Le groupe de travail des forces de l’ordre européennes réclame une surveillance généralisée de toutes les données : e-mail, téléphone, fax, internet, données bancaires... Le tout, archivé pendant sept ans !
Surveiller et enregistrer "tout appel téléphonique, fixe ou mobile, tout fax, e-mail, contenu de site web, toute utilisation de l’Internet, de n’importe où, par n’importe qui". Faciliter l’accès à l’adresse physique et "logique" (adresse IP, email, etc.), le type de matériel utilisé et leurs n° de référence, les login et mots de passe, n° de compte et détails bancaires (code secret de la carte compris), etc. Archiver le tout pendant... sept ans. Et en autoriser la consultation, par les forces de l’ordre et les services de renseignements, non seulement dans le cas de crimes et délits avérés, mais aussi lors d’enquêtes portant sur de simples infractions, même mineures. Voilà, en résumé, ce que propose Enfopol, conseil des forces de l’ordre européennes réunissant les représentants des ministères de l’Intérieur des 15 pays de l’Union. Les documents qui révèlent l’affaire n’auraient pourtant jamais dû être rendus publics, leur consultation, pouvant "faire échouer l’efficacité des délibérations en cours". Elle avait d’ailleurs initialement été refusée à Statewatch, une ONG européenne centrée sur la liberté d’expression. Mais l’ONG a finalement pu se procurer le document... Sa publication a reçu la caution de Privacy International (créateur des Big Brother Awards) et de l’ACLU (American Civil Liberty Union), une des principales associations américaines en matière de protection des libertés et des droits humains. Nom de code de la campagne : "SOS Europe".
Autoritaire, totalitaire
"Il est impossible, pour les enquêteurs, de savoir à l’avance quelles sont les données qui s’avéreront utiles aux fins des enquêtes criminelles", indique Enfopol.
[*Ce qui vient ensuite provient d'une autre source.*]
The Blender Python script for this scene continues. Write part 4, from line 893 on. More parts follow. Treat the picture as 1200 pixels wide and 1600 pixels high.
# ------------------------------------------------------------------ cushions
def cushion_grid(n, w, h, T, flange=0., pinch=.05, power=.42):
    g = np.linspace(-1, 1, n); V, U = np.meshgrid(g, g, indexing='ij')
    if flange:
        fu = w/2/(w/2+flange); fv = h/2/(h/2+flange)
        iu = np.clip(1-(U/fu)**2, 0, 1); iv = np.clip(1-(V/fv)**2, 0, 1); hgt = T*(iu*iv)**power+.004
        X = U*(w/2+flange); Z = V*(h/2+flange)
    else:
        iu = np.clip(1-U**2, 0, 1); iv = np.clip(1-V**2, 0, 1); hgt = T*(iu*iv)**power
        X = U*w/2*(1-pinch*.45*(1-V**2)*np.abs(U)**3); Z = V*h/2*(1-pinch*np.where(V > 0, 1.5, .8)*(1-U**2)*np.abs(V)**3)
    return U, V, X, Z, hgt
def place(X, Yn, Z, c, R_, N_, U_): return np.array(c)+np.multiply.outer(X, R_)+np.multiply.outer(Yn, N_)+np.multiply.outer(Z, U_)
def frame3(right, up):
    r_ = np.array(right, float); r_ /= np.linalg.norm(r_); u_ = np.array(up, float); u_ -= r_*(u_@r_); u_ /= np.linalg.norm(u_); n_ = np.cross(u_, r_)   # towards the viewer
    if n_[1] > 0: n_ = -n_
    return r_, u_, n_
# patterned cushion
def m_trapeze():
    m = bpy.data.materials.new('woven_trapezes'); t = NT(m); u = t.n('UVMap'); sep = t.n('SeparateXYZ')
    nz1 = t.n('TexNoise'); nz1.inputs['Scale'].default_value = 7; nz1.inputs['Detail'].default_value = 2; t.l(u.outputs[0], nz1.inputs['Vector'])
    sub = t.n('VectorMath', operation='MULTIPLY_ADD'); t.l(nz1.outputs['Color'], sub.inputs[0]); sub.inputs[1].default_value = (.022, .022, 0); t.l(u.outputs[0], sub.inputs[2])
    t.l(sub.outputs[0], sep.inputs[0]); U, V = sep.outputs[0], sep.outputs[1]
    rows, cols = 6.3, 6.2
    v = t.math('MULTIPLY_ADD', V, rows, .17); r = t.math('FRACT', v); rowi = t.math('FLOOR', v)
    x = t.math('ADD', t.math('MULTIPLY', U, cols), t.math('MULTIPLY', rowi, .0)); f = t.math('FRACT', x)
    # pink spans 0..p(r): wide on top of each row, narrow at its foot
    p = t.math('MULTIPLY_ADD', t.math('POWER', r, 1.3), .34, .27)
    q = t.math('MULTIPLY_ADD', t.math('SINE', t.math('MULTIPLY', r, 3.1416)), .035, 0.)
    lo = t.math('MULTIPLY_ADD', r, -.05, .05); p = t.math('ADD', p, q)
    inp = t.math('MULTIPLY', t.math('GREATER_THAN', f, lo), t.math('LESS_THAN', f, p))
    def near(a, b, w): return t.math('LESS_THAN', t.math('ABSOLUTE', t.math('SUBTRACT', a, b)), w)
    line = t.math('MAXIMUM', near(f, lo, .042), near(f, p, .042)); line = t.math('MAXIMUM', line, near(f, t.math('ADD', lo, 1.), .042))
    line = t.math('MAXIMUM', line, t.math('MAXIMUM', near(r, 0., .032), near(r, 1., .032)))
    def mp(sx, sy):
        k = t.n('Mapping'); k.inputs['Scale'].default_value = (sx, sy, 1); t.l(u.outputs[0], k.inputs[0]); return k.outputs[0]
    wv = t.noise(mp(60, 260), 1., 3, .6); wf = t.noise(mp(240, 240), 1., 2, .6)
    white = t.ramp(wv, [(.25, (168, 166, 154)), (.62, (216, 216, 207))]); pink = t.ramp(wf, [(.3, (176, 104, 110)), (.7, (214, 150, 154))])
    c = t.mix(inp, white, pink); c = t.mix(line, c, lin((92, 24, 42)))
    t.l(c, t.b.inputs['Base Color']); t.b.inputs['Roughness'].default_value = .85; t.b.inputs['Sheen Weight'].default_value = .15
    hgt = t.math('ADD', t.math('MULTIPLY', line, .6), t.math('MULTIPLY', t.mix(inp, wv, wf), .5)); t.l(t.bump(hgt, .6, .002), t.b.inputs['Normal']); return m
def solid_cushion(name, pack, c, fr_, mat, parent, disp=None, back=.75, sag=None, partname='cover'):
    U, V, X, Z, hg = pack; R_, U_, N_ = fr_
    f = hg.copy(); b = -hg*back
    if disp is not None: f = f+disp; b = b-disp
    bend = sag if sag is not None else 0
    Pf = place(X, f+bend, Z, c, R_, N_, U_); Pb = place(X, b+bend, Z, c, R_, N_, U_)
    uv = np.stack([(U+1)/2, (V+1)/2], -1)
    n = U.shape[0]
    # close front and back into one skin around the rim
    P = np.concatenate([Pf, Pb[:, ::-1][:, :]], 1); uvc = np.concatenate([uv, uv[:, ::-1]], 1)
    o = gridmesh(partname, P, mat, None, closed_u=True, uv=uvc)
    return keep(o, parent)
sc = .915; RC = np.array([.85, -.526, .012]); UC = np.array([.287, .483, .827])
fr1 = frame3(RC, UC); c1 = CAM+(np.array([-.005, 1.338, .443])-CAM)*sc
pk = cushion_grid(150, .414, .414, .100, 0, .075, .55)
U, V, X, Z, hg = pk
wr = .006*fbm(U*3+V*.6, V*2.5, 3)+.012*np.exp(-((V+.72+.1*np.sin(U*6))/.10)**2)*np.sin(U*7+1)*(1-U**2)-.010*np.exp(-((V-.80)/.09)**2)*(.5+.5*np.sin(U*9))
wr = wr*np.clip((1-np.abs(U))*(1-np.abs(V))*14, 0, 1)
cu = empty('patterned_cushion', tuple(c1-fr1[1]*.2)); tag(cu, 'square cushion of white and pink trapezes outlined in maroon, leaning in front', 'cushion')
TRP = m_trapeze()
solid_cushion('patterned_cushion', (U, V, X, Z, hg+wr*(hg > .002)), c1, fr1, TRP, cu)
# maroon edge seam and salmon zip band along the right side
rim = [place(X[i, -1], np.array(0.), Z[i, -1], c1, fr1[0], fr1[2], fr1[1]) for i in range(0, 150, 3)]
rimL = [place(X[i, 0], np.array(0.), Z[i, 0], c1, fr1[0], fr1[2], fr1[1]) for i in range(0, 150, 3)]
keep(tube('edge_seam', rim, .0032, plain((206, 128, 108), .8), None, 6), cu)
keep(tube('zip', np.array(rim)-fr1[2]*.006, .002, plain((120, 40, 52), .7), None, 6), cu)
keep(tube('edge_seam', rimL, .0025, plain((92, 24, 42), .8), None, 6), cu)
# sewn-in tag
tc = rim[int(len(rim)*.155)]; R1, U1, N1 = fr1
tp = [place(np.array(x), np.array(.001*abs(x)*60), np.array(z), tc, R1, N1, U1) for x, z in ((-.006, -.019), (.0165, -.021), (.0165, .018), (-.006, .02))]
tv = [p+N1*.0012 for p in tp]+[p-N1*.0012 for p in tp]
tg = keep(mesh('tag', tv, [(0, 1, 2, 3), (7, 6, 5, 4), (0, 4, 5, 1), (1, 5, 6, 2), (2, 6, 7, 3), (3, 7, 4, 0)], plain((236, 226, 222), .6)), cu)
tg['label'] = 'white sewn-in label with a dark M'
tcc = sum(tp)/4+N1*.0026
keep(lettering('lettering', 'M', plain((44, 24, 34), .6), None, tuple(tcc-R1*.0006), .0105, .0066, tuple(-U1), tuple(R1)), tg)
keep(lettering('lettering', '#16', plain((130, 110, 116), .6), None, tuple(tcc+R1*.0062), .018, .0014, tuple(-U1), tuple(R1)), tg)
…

Pour le groupe de travail, la seule mesure législative efficace serait donc d’interdire l’effacement et l’anonymisation des données de trafic au niveau des FAI. Six pays (Allemagne, Belgique, Espagne, France, Pays-Bas, Royaume-Uni) feraient ainsi pression pour qu’il n’y ait pas d’effacement automatisé des données, mesure pourtant prévue dans l’avant-projet de Loi sur la Société de l’Information (LSI) du gouvernement Jospin, et réclamée par les instances européennes de protection des données personnelles. Particulièrement influentes en Europe, celles-ci représentent un obstacle majeur aux visées sécuritaires d’Enfopol. Le rapport de Statewatch détaille ainsi la somme de directives et conventions visant à protéger les droits de l’homme et la vie privée qu’un tel projet ferait voler en éclats. Pour Tony Bunyan, un des représentants de l’ONG, "si de telles pratiques avaient été initiées par des états autoritaires et totalitaires, ils auraient été condamnés pour violation des droits de l’homme et des libertés civiles. Le fait qu’ils émanent de pays "démocratiques" européens ne les rend pas moins autoritaires, ni totalitaires."
Un cheval de Troie américain
Enfopol, pour sa part, est souvent perçu comme un cheval de Troie des forces de l’ordre américaines au sein même des instances européennes. Ce groupe de travail avait fait scandale, il y a quelques années : Enfopol et le FBI négociaient alors secrètement la mise en place de "normes" internationales d’écoutes et d’interceptions des télécommunications, dans une totale obscurité et sans aucun contrôle démocratique. Des normes qui venaient tout juste, sous la pression de l’opinion publique, d’être refusées aux ...tats-Unis. Pour Mike Godwin, héraut de la défense des droits et libertés sur le Net, les choses sont claires : les Américains ont coutume de vouloir mettre en place à l’international ce qu’ils ne parviennent pas à instaurer dans leur propre pays.